BEGIN
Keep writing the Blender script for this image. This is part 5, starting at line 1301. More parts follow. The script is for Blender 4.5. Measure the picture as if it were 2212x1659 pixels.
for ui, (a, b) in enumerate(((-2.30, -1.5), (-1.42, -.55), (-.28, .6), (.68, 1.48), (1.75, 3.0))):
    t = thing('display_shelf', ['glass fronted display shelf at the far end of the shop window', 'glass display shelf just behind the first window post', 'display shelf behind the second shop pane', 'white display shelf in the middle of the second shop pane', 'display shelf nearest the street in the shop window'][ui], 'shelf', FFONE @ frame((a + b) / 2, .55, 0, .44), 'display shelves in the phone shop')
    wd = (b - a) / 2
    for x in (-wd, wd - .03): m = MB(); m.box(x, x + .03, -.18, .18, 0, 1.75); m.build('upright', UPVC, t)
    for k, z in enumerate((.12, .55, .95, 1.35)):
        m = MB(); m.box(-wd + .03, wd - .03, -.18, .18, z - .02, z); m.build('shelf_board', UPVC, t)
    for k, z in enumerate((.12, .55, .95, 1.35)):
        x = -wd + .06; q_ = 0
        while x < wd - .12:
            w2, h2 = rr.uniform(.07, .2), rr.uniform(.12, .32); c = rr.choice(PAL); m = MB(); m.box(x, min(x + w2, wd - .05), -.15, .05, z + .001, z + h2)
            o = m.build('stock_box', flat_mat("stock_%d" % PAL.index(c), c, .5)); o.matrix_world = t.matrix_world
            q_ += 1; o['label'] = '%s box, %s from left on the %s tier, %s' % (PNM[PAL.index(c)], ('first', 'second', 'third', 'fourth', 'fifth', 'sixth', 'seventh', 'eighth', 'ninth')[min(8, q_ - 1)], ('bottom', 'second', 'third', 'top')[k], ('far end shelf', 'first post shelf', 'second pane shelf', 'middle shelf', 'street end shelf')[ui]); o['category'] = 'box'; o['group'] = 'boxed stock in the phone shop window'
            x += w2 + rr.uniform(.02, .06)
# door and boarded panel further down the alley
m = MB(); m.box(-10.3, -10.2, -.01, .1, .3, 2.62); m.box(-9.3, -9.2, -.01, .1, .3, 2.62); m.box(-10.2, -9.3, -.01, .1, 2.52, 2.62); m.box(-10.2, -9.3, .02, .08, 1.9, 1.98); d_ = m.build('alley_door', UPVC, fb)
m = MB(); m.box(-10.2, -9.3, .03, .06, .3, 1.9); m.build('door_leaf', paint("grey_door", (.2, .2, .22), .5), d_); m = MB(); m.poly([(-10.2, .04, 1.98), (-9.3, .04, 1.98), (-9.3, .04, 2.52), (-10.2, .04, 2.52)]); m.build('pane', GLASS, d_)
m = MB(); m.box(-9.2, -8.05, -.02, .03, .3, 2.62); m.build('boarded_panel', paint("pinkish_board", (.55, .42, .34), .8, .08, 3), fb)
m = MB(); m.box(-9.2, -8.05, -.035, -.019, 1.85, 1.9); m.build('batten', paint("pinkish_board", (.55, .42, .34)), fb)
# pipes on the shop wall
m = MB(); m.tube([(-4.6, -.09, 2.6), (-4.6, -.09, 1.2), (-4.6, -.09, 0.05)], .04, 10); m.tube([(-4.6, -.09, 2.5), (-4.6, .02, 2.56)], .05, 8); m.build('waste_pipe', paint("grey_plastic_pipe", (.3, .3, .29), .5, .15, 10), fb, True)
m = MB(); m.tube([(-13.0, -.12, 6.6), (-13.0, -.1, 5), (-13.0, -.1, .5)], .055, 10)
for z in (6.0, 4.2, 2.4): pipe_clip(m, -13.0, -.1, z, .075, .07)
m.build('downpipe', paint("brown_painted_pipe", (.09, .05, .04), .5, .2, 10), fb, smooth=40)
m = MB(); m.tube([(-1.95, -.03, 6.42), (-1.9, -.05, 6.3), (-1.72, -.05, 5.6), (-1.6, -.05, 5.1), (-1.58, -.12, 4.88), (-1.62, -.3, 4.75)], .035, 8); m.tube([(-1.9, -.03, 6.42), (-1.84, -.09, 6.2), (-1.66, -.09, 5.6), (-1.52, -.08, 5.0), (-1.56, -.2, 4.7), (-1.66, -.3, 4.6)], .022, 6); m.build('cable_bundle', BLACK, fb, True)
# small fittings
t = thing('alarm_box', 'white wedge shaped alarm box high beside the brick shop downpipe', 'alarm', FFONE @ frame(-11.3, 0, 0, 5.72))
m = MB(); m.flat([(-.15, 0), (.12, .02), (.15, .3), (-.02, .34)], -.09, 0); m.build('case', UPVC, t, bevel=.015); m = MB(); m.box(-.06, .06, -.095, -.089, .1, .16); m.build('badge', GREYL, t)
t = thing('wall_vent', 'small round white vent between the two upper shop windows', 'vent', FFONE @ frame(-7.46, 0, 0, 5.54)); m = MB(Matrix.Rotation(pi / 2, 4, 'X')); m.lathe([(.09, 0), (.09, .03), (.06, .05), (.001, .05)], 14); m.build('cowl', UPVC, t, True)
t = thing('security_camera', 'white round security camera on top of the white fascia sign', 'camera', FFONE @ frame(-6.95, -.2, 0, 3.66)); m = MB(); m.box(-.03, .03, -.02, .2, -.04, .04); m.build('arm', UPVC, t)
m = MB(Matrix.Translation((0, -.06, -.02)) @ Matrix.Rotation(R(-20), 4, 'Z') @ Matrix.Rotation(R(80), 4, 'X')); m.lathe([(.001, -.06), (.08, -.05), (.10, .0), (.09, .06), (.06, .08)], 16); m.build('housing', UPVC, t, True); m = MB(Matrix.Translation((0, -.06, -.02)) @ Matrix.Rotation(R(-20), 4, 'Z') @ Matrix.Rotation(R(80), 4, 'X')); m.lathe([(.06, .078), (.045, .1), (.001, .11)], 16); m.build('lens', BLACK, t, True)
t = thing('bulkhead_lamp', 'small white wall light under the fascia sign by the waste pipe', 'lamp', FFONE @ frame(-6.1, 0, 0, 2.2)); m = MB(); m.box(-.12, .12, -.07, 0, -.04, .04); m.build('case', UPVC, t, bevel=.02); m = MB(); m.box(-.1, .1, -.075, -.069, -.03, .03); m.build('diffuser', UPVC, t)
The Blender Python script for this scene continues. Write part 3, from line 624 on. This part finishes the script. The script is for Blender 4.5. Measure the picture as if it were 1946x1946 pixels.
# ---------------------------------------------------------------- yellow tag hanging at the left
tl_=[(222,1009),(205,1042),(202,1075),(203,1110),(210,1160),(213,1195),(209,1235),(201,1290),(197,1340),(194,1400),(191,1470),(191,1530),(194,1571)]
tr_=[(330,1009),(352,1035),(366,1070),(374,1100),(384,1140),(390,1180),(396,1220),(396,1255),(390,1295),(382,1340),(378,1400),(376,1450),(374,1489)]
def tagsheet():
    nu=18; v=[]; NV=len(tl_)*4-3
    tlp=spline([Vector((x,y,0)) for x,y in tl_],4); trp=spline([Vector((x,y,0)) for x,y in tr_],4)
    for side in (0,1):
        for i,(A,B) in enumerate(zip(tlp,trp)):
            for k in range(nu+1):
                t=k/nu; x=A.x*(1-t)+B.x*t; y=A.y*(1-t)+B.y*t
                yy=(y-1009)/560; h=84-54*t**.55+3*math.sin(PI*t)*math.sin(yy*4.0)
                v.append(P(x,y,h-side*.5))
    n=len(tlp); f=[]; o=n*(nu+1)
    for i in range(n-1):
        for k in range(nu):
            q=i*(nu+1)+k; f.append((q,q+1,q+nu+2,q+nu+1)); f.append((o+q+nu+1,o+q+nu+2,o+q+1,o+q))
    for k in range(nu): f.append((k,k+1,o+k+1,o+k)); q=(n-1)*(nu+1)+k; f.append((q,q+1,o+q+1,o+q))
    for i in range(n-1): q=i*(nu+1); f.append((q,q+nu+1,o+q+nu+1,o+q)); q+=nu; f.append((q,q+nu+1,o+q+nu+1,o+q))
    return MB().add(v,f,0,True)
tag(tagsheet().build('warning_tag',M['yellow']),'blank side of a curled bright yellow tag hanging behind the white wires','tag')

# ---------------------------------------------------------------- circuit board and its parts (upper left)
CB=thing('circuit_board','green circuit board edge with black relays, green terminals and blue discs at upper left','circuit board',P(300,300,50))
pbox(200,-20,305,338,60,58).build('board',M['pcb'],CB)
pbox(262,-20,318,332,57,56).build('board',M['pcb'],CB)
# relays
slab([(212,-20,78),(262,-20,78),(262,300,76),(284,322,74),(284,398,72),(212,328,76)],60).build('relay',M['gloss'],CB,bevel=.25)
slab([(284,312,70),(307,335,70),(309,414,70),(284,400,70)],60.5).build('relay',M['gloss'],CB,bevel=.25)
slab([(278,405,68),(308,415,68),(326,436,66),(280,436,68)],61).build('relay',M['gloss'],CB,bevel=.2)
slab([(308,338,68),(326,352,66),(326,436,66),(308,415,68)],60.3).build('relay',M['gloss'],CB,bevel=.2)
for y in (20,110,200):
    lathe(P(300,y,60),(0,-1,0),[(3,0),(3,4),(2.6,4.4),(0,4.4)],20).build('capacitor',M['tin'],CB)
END
Copy the records above exactly, beginning at the line that contains "The Blender Python" and stopping after the line that contains "tag(tagsheet().build('warning_tag',M['yellow']),'blank side of".

## Answer to this problem
The Blender Python script for this scene continues. Write part 3, from line 624 on. This part finishes the script. The script is for Blender 4.5. Measure the picture as if it were 1946x1946 pixels.
# ---------------------------------------------------------------- yellow tag hanging at the left
tl_=[(222,1009),(205,1042),(202,1075),(203,1110),(210,1160),(213,1195),(209,1235),(201,1290),(197,1340),(194,1400),(191,1470),(191,1530),(194,1571)]
tr_=[(330,1009),(352,1035),(366,1070),(374,1100),(384,1140),(390,1180),(396,1220),(396,1255),(390,1295),(382,1340),(378,1400),(376,1450),(374,1489)]
def tagsheet():
    nu=18; v=[]; NV=len(tl_)*4-3
    tlp=spline([Vector((x,y,0)) for x,y in tl_],4); trp=spline([Vector((x,y,0)) for x,y in tr_],4)
    for side in (0,1):
        for i,(A,B) in enumerate(zip(tlp,trp)):
            for k in range(nu+1):
                t=k/nu; x=A.x*(1-t)+B.x*t; y=A.y*(1-t)+B.y*t
                yy=(y-1009)/560; h=84-54*t**.55+3*math.sin(PI*t)*math.sin(yy*4.0)
                v.append(P(x,y,h-side*.5))
    n=len(tlp); f=[]; o=n*(nu+1)
    for i in range(n-1):
        for k in range(nu):
            q=i*(nu+1)+k; f.append((q,q+1,q+nu+2,q+nu+1)); f.append((o+q+nu+1,o+q+nu+2,o+q+1,o+q))
    for k in range(nu): f.append((k,k+1,o+k+1,o+k)); q=(n-1)*(nu+1)+k; f.append((q,q+1,o+q+1,o+q))
    for i in range(n-1): q=i*(nu+1); f.append((q,q+nu+1,o+q+nu+1,o+q)); q+=nu; f.append((q,q+nu+1,o+q+nu+1,o+q))
    return MB().add(v,f,0,True)
tag(tagsheet().build('warning_tag',M['yellow']),'blank side of a curled bright yellow tag hanging behind the white wires','tag')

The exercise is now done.